The first sentence is ambiguous to me. Does it mean you should run it if:
A) you have deleted a large part of a table with variable-length rows or if you have made many changes to a table with variable-length rows
OR
B) you have deleted a large part of ANY table or if you have made many changes to a table with variable-length rows
Does that make sense? So if my table has no VAR columns, do I need to run it still?
While we're on the subject - is there any indicator that tells me that a table is ripe for an OPTIMIZE call?
Also, I read this http://www.xaprb.com/blog/2010/02/07/how-often-should-you-use-optimize-table/ that says running OPTIMIZE table only is useful for the primary key. If most of my selects are from other indices, am I just wasting effort on tables that have a surrogate key?
Thanks so much!
In your scenario, I do not believe that regularly optimizing the table will make an appreciable difference.
First things first, your second interpretation (B) of the documentation is correct - "if you have deleted a large part of ANY table OR if you have made many changes to a table with variable-length rows."
If your table has no VAR columns, each record, regardless of the data it contains, takes up the exact same amount of space in the table. If a record is deleted from the table, and the DB chooses to reuse the exact area the previous record was stored, it can do so without wasting any space or fragmenting your data.

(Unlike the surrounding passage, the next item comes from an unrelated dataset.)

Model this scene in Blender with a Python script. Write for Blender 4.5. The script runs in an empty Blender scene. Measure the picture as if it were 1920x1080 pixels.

As far as whether OPTIMIZE only improves performance on a query that utilizes the primary key index, that answer would almost certainly vary based on what storage engine is in use, and I'm afraid I wouldn't be able to answer that.
However, speaking of storage engines, if you do end up using OPTIMIZE, be aware that it doesn't like to run on InnoDB tables, so the command maps to ALTER and rebuilds the table, which might be a more expensive operation. Either way, the table locks during the optimizations, so be very careful about when you run it.
There are so many differences between MyISAM and InnoDB, I am splitting this answer in two:
MyISAM
FIXED has some meaning for MyISAM.
"Deleted rows are maintained in a linked list and subsequent INSERT operations reuse old row positions" applies to MyISAM, not InnoDB. Hence, for MyISAM tables with a lot of churn, OPTIMIZE can be beneficial.
In MyISAM, VAR plus DELETE/UPDATE leads to fragmentation.
Because of the linked list and VAR, a single row can be fragmented across the data file (.MYD). (Otherwise, a MyISAM row is contiguous in the data file.)
InnoDB
FIXED has no meaning for InnoDB tables.
For VAR in InnoDB, there are "block splits", not a linked list.
In a BTree, block splits stabilize at and average 69% full. So, with InnoDB, almost any abuse will leave the table not too bloated. That is, DELETE/UPDATE (with or without VAR) leads to the more limited BTree 'fragmentation'.
In InnoDB, emptied blocks (16KB each) are put on a "free list" for reuse; they are not given back to the OS.
Data in InnoDB is ordered by the PRIMARY KEY, so deleting a row in one part of the table does not provide space for a new row in another part of the table. But, when a block is freed up, it can be used elsewhere.
Two adjacent blocks that are half empty will be coalesced, thereby freeing up a block.
Both
If you are removing "old" data (your 10%), then PARTITIONing is a much better way to do it. See my blog. It involves DROP PARTITION, which is instantaneous and gives space back to the OS, plus REORGANIZE PARTITION, which can be instantaneous.
OPTIMIZE TABLE is almost never worth doing.